In mezzo della chiesa, avvanti dell’altare maggiore, vi è una lapide di marmo colla memoria di Jano Anisio, gran letterato de’ suoi tempi, che vi fu sepolto. Presso della sacristia vedesi un gran tronco di colonna di porfido che mostra essere stata maravigliosa quando ella era intera. Nella nave maggiore dalla parte dell’Epistola vi è una tavola nella quale sta espressa la Vergine col Figliuolo in seno, deposto dalla croce con due angeli che lo sostengono, opera di Leonardo da Pistoja. Vi è anco una cappella di bianco marmo della famiglia Ravaschera, nella stessa nave dalla parte dell’Evangelio, opera di Giovanni da Nola. Avvanti la porta maggiore, dalla parte di dentro, si vede fisso in terra ruinato dal tempo un marmo con una memoria, nella quale chiaramente si legge Napoli essere stata republica e che godeva quell’honori e grandezze che haveva la republica di Roma, questa inscrittione; sta portata da tutti i scrittori della nostra patria, ed io qua la riporto, perché anco in queste mie notitie si possa leggere. Mi crepa però il cuore di dolore nel vedere che nella nostra città non vi sia patritio zelante dell’antichità della patria, che non raccogli questi pretiosi monumenti per farli conservare in un luogo decente come cose (per così dire) sacrosante, parlo di questi miserabili avvanzi dell’infiniti che son perduti.”
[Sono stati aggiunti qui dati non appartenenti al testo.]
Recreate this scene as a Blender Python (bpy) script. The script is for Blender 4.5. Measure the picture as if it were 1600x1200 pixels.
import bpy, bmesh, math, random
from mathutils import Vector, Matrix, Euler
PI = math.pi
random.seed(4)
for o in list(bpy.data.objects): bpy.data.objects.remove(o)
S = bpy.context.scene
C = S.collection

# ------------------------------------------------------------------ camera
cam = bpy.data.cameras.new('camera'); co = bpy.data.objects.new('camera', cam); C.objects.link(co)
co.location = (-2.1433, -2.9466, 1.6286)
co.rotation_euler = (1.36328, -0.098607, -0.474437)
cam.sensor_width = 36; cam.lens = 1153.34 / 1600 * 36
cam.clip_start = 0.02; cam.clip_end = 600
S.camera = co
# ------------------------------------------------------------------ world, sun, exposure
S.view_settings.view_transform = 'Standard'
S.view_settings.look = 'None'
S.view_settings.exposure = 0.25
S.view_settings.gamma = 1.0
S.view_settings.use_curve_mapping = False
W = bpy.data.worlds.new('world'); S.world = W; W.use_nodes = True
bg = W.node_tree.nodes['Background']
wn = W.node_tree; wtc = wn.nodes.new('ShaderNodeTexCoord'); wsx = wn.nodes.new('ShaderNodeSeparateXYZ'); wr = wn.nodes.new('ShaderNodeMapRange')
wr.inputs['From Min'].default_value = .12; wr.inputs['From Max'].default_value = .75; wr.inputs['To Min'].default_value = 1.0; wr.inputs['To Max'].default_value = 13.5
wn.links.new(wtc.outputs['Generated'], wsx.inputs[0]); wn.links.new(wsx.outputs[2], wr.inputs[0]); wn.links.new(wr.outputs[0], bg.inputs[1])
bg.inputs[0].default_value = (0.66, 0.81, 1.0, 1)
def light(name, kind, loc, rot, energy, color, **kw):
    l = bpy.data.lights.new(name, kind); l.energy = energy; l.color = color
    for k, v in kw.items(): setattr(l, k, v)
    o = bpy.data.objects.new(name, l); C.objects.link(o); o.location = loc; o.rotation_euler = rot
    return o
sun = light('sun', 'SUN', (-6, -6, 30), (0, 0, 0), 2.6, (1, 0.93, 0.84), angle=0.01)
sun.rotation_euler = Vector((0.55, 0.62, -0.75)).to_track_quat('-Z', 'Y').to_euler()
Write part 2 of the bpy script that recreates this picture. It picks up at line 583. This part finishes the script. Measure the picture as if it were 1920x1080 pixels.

(Carlo Celano, le Notitie del bello, dell’antico e del curioso della città di Napoli per i signori forastieri date dal canonico Carlo Celano napoletano, divise in dieci giornate,[preso dalla Giornata IV] 1692; il grassetto è mio).
Dal Celano apprendiamo almeno due cose: la prima è che anche all’epoca ci si lamentava della conservazione dei “pretiosi monumenti” e in seconda battuta scopriamo che la chiesa fu ampiamente rimaneggiata dopo pochissimo tempo prima per volere del vescovo di Napoli Vincenzo tra il 550 e il 560 e poi, nel 1685 si ebbero altre importanti trasformazioni, quando l’abate Giovanni Paolo Ginetti, affidò i lavori a Dionisio Lazzari.